Top 100 banned classics: click here.


  1. The Mom and The Sisters were just talking about why a book like Charlotte's Web might be banned... at the moment that is the favorite of the three of us.

    We'll post each of our own favorites later this week when we can all stop sneezing and coughing ;)

  2. Favorites among the 100: Most of them!

    Parents and/or knowledgeable adults need to assume responsibility for the children in their lives. All books should be encountered on an age and interest-appropriate level when a reader is ready for them. And that judgment should be made in concert with the adults in their lives. (Consider discussing things that might be a problem in the text and we can all grow.) It should not be made by special interest groups or individuals.

    And that's my rant for the week!

    A friend of mine was disturbed that her 8th-grade son was assigned A Separate Peace for class. She spoke to the teacher about it and he said, "Fine. I've never had complaints before, and I know that it works. But, while I won't change the class assignment, I'll give him something else to read." That satisfied them both. Would that all such problems were resolved as easily. (I'm not sure how her son felt about it, however.)

  3. I agree in, so many ways, with The Teacher!!

    So many wonderful books. At the moment, what comes to mind is "A Wrinkle in Time" by Madeleine L'Engle. What an amazing story and so much to offer to a young mind --even to my older mind. I have read the book a dozen times and I will never tire of it. So happy that The Sisters get to read it too!

  4. Anonymous8:13 PM

    I can't imagine how Winnie the Pooh ever ended up on that list, but it certainly counts as one of our family favorites.

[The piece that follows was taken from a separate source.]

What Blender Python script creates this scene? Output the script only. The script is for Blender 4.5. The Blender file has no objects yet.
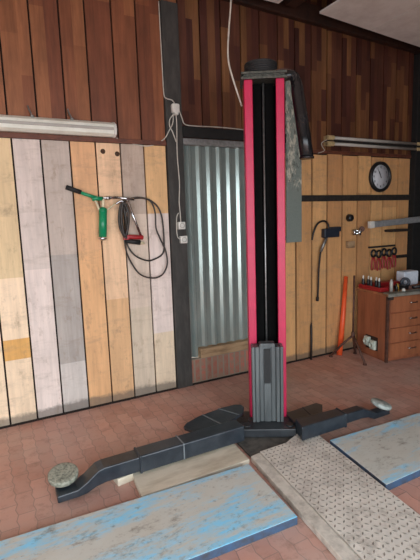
import bpy, bmesh, math, random
from mathutils import Vector, Matrix, noise
R = math.radians
random.seed(7)
SC = bpy.context.scene
COL = SC.collection

# ------------------------------------------------------------------ camera
cd = bpy.data.cameras.new('camera')
cam = bpy.data.objects.new('camera', cd)
COL.objects.link(cam)
cd.sensor_fit = 'HORIZONTAL'; cd.sensor_width = 36.0
cd.lens = 36.0 * 430.46 / 420.0
cd.clip_start = 0.05
YAW, PITCH, ROLL = -0.478708, 0.1437, -0.032552
fw = Vector((-math.sin(YAW) * math.cos(PITCH), math.cos(YAW) * math.cos(PITCH), -math.sin(PITCH)))
r0 = Vector((math.cos(YAW), math.sin(YAW), 0)); u0 = r0.cross(fw)
rr = r0 * math.cos(ROLL) + u0 * math.sin(ROLL); uu = -r0 * math.sin(ROLL) + u0 * math.cos(ROLL)
cam.matrix_world = Matrix(((rr.x, uu.x, -fw.x, 0), (rr.y, uu.y, -fw.y, -3.52125), (rr.z, uu.z, -fw.z, 1.55), (0, 0, 0, 1)))
SC.camera = cam

# ------------------------------------------------------------------ light
world = bpy.data.worlds.new('world'); SC.world = world; world.use_nodes = True
bg = world.node_tree.nodes['Background']
bg.inputs[0].default_value = (0.86, 0.94, 1.0, 1); bg.inputs[1].default_value = 5.6


def area(name, loc, target, sx, sy, power, color):
    l = bpy.data.lights.new(name, 'AREA'); l.shape = 'RECTANGLE'; l.size = sx; l.size_y = sy
    l.energy = power; l.color = color
    o = bpy.data.objects.new(name, l); COL.objects.link(o); o.location = loc
    o.rotation_euler = (Vector(target) - Vector(loc)).to_track_quat('-Z', 'Y').to_euler()
    return o


# daylight comes in through the open garage doorway behind the viewpoint (portal guides the sampling)
dl = area('doorway_daylight', (-.95, -4.36, 1.2), (-.95, 0, 1.2), 6.9, 2.4, 10, (1, 1, 1))
dl.data.cycles.is_portal = True

SC.view_settings.view_transform = 'Standard'; SC.view_settings.look = 'None'
SC.view_settings.gamma = 1.0; SC.view_settings.exposure = 0.08
SC.view_settings.use_curve_mapping = False


# ------------------------------------------------------------------ materials
def lin(c):
    def f(v):
        v /= 255.0
        return v / 12.92 if v <= 0.04045 else ((v + 0.055) / 1.055) ** 2.4
    return (f(c[0]), f(c[1]), f(c[2]), 1)


class NT:
    def __init__(s, name):
        s.m = bpy.data.materials.new(name); s.m.use_nodes = True
        s.t = s.m.node_tree; s.b = s.t.nodes['Principled BSDF']

    def n(s, kind, **kw):
        nd = s.t.nodes.new(kind)
        for k, v in kw.items(): setattr(nd, k, v)
        return nd

    def l(s, a, b): s.t.links.new(a, b)

    def coords(s, scale=(1, 1, 1), kind='Object', rot=(0, 0, 0)):
        c = s.n('ShaderNodeTexCoord'); m = s.n('ShaderNodeMapping')
        s.l(c.outputs[kind], m.inputs[0]); m.inputs['Scale'].default_value = scale; m.inputs['Rotation'].default_value = rot
        return m.outputs[0]

    def noise(s, vec, scale, detail=4, rough=0.6):
        nd = s.n('ShaderNodeTexNoise'); nd.inputs['Scale'].default_value = scale
        nd.inputs['Detail'].default_value = detail; nd.inputs['Roughness'].default_value = rough
        s.l(vec, nd.inputs['Vector']); return nd.outputs['Fac']

    def ramp(s, fac, stops):
        r = s.n('ShaderNodeValToRGB'); e = r.color_ramp.elements
        while len(e) < len(stops): e.new(0.5)
        for i, (p, c) in enumerate(stops):
            e[i].position = p; e[i].color = c if len(c) == 4 else (*c, 1)
        s.l(fac, r.inputs[0]); return r.outputs[0]

    def mix(s, fac, a, b, mode='MIX'):
        m = s.n('ShaderNodeMix', data_type='RGBA', blend_type=mode)
        for sock, v in ((m.inputs[0], fac), (m.inputs[6], a), (m.inputs[7], b)):
            if hasattr(v, 'links'): s.l(v, sock)
            else: sock.default_value = v
        return m.outputs[2]

    def math(s, op, a, b=None, c=None):
        m = s.n('ShaderNodeMath', operation=op)
        for i, v in enumerate((a, b, c)):
            if v is None: continue
            if hasattr(v, 'links'): s.l(v, m.inputs[i])
            else: m.inputs[i].default_value = v
        return m.outputs[0]

    def bump(s, h, strength, dist=0.004):
        b = s.n('ShaderNodeBump'); b.inputs['Strength'].default_value = strength; b.inputs['Distance'].default_value = dist
        s.l(h, b.inputs['Height']); s.l(b.outputs[0], s.b.inputs['Normal'])

    def done(s, color=None, rough=0.5, metal=0.0, spec=None):
        if color is not None:
            if hasattr(color, 'links'): s.l(color, s.b.inputs['Base Color'])
            else: s.b.inputs['Base Color'].default_value = color
        if hasattr(rough, 'links'): s.l(rough, s.b.inputs['Roughness'])
        else: s.b.inputs['Roughness'].default_value = rough
        s.b.inputs['Metallic'].default_value = metal
        if spec is not None: s.b.inputs['Specular IOR Level'].default_value = spec
        return s.m


G3 = lambda v: (v, v, v, 1)


def paint(name, c, c2=None, rough=0.5, metal=0.0, scale=30, amt=0.35, bump=0.0, stretch=(1, 1, 1), spec=None):
    t = NT(name); v = t.coords(stretch)
    f = t.noise(v, scale, 5, 0.65)
    c2 = c2 or tuple(x * 0.6 for x in c)
    k = t.ramp(f, [(0.42, G3(0)), (0.72, G3(amt * 2 if amt < .5 else 1))])
    col = t.mix(k, lin(c), lin(c2))
    if bump: t.bump(f, bump)
    return t.done(col, rough, metal, spec)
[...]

    In terms of books I read as a young person that had a huge effect on me - To Kill a Mockingbird and Gone With the Wind were profound reads for me when I was a pre-teen. How sad if I hadn't had the opportunity to read them.

  5. The Librarian5:16 PM

    Have to vote for The Jungle, Upton Sinclair. I just happened to be thinking today about how we are all fighting the "food jungle". There's a story about every piece of food in your house. I don't believe we've matured very much from the times of The Jungle, only changed locations.

    But, I can never resist putting in good mention for Kurt Vonnegut. Anyone who can use "ting a ling" in a book deserves utmost admiration.

  6. Gee. I really liked many of the books on the list
    Tortilla Curtain, A Prayer for Owen Meany, The Diary of Ann Frank, Glass Castle... I guess some people can find something objectionable in just about any book.

  7. Let's not forget a relatively new title, And Tango Makes Three, repeatedly banned so that small children were prevented from learning about different types of families. And it's a true story.

  8. The Mom is reading Lolita... decided it was high time.

    The Sisters are listening to one of the Redwall Series --we're doing a bit of research on whether they have ever been challenged!

  9. I have read quite a few of the more recent books that have been banned. Really anything vampire, but also "Unwind" by Neal Shusterman. I just find it funny that books are still banned, that some people are still so afraid of the written word. I guess it really shows the power of language, I've always believed in that, but really to be so closed minded as to ban a book from any institution is beyond me.

  10. I'm sure I have read many banned books. But my favorite (and the first one coming to mind - as favorites do) is Slaughterhouse Five by Kurt Vonnegut.

    1. I thought about other favorite banned books, and realized that there are three copies of To Kill A Mockingbird in my house. This book is one everyone must read. I read it around the age of 13 and it gave me a better perspective on life. Lots of times the books that give better perspectives are the ones that are banned. Could that be because they question things?